五感で感じる「立春」


きのうの4日は二十四節気の「立春」だった。毎年のことながら、春の到来の待ち遠しさと期待をこの日に感じているものだ。そして、毎年唱歌「早春賦」の♪春は名のみの風の寒さや と日記に綴るのだ。今年は「立春寒波」とやらで、金沢では大雪のようだ。「こちらは、こんないい天気で金沢の人には申し訳ないねェ」とカミさんテレビを見ながらつぶやいていた。10年北陸で過ごした身から出た本音だろう。



暦の立春が実感とかけ離れているのは、暦では春分の日を中心にした3ヵ月を春としているから。夏は夏至を中心にした3ヵ月、秋は秋分の日を中心にした3ヵ月としているからこういう現象が起きるとお天気キャスターが語っていた。暦の春は春として、約2週間ぶりにウォーキングを再開し、自身が感じる春を見つけてみた。



万葉の昔から、春にはさまざまな木の花が咲くが、梅はその中でも一番先に咲く花としてもてはやされた。豊田・平芝の梅林公園では早咲きの種類が正月から咲いているが、わが生活圏でも数十本の梅の木がある舟ヶ峪(ふながや)公園でたった一輪だけが咲いているのをウォーキングの際見つけた。「梅に鶯」ならぬ「梅に目白」でお茶を濁そう。



立春」の声を聞きつけたのか、それとも体内時計にせかされたのか、寒風を遮る障壁みたいなものがある草むらでは、早春の野を染める愛らしい花、オオイヌノフグリの鮮やかな瑠璃(るり)色の花がまだ寒さに震えているようで精彩を欠いている。もう少し暖かくなれば、緑の葉とともに地面を覆うように広がると雑草とはいえ美しい光景だ。

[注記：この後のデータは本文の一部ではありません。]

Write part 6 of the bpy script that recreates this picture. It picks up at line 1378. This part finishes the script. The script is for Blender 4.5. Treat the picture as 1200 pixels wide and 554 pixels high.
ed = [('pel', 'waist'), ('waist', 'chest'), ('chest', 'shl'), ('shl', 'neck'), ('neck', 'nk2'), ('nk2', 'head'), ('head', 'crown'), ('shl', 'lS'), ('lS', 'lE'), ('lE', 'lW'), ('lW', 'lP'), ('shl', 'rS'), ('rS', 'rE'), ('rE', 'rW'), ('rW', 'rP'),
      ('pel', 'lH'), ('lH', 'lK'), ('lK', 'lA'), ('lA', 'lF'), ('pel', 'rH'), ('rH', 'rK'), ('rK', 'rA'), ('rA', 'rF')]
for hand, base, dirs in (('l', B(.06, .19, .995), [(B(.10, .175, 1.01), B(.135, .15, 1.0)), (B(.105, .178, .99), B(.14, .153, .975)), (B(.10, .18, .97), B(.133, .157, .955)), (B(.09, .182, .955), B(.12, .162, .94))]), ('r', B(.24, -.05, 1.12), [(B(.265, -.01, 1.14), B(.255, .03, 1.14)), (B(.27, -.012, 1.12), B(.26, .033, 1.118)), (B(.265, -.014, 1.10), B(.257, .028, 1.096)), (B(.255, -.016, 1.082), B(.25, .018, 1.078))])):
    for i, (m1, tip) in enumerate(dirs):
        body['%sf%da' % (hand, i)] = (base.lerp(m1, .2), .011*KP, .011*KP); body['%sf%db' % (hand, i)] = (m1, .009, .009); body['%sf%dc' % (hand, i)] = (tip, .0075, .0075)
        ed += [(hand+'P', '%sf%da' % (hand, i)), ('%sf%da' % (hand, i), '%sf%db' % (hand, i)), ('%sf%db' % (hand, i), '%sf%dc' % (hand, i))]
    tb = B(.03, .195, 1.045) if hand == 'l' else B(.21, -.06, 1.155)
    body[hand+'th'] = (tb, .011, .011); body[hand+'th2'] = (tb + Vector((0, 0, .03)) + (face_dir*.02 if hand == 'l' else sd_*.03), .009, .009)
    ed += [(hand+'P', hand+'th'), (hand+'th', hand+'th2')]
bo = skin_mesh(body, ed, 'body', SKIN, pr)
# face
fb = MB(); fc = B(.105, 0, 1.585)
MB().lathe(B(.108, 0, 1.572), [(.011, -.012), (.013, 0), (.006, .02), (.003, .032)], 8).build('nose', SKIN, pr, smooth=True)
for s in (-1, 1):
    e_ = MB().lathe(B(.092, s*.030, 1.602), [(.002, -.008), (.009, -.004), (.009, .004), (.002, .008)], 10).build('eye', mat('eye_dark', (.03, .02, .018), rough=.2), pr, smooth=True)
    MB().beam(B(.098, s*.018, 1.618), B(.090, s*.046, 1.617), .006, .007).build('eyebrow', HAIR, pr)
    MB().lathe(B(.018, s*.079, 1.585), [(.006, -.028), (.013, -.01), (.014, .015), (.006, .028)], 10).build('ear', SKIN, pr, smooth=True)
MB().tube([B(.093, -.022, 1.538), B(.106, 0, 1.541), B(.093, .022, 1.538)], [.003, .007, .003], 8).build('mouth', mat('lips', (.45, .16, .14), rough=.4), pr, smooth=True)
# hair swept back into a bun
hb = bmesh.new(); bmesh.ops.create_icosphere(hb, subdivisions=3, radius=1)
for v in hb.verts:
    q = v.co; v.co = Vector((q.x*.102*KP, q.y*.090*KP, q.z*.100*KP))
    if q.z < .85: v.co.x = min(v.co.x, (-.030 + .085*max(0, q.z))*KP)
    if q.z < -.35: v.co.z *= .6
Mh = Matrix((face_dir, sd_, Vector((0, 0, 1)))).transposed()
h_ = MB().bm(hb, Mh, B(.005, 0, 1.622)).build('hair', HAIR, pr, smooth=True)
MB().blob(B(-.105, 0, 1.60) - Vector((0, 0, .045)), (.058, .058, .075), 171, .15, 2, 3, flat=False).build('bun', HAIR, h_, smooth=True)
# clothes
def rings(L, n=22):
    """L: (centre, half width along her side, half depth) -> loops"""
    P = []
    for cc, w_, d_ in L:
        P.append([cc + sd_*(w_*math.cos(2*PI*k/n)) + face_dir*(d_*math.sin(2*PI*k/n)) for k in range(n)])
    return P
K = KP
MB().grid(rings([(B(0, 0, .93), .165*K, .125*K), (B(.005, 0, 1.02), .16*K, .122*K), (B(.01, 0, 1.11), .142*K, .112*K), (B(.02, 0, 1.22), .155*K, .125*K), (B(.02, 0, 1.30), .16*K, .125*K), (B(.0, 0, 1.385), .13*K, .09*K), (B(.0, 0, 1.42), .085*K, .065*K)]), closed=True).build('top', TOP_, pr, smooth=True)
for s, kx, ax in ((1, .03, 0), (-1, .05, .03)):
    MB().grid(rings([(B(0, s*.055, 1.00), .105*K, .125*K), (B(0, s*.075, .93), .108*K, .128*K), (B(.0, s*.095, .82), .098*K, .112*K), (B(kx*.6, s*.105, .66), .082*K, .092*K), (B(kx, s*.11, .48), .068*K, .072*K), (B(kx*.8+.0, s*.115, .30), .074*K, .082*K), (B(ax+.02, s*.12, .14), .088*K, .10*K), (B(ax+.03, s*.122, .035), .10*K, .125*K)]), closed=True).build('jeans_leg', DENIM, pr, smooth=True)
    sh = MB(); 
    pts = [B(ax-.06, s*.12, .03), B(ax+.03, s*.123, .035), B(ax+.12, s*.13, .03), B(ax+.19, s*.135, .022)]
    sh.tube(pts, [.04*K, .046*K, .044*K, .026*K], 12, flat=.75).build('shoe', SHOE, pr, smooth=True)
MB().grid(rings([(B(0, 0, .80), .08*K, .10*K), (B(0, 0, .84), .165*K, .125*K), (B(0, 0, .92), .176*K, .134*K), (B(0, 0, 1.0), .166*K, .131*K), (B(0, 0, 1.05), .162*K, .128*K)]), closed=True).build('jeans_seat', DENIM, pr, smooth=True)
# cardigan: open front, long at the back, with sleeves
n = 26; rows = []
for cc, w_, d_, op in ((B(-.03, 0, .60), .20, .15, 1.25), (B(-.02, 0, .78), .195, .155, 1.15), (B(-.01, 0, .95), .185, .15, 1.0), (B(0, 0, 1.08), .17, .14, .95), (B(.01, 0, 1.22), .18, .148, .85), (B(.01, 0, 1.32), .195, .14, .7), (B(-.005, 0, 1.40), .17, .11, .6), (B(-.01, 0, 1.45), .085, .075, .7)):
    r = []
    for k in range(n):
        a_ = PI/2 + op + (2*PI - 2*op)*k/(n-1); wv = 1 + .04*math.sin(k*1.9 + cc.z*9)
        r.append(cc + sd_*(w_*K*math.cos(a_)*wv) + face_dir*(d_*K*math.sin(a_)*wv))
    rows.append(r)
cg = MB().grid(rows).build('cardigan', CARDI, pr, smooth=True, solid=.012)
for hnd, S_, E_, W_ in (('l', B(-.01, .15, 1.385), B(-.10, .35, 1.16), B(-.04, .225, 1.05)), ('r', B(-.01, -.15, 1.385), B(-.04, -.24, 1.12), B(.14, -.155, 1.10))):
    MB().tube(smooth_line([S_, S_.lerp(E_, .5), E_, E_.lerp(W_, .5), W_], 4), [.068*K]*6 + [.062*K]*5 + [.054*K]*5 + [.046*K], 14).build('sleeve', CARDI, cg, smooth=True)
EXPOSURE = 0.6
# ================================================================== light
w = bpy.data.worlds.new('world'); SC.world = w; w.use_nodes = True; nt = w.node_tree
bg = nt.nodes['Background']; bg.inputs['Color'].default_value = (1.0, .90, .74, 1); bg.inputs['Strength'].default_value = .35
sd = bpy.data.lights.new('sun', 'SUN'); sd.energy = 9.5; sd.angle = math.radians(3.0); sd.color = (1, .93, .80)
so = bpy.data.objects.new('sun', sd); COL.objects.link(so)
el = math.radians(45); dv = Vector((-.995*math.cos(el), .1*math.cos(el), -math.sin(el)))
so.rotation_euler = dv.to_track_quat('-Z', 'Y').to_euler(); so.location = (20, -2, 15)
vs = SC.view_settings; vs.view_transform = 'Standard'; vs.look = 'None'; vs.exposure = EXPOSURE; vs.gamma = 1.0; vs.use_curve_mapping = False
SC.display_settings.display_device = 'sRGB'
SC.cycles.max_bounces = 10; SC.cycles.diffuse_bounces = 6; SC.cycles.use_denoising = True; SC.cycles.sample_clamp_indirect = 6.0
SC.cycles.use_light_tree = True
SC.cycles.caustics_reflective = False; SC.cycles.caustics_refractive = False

路傍のオオイヌノフグリに対し、庭の縁石に守られたムスカリはやがては、鮮やかな青紫色のぶどうの実に育つ片鱗を覗かせている。丘陵の畑の片隅で、今年から樹高1mほどのロウバイがデビューしていた。寒風にさらされながらも、あの蝋細工のような黄色い花が三輪、四輪と咲いていた。年末以来最強寒波が波状的に押し寄せて来ている今年の冬だが、着実に春に向かっていることをこの五感で感じ取ったきのうの再開ウォーキングだった。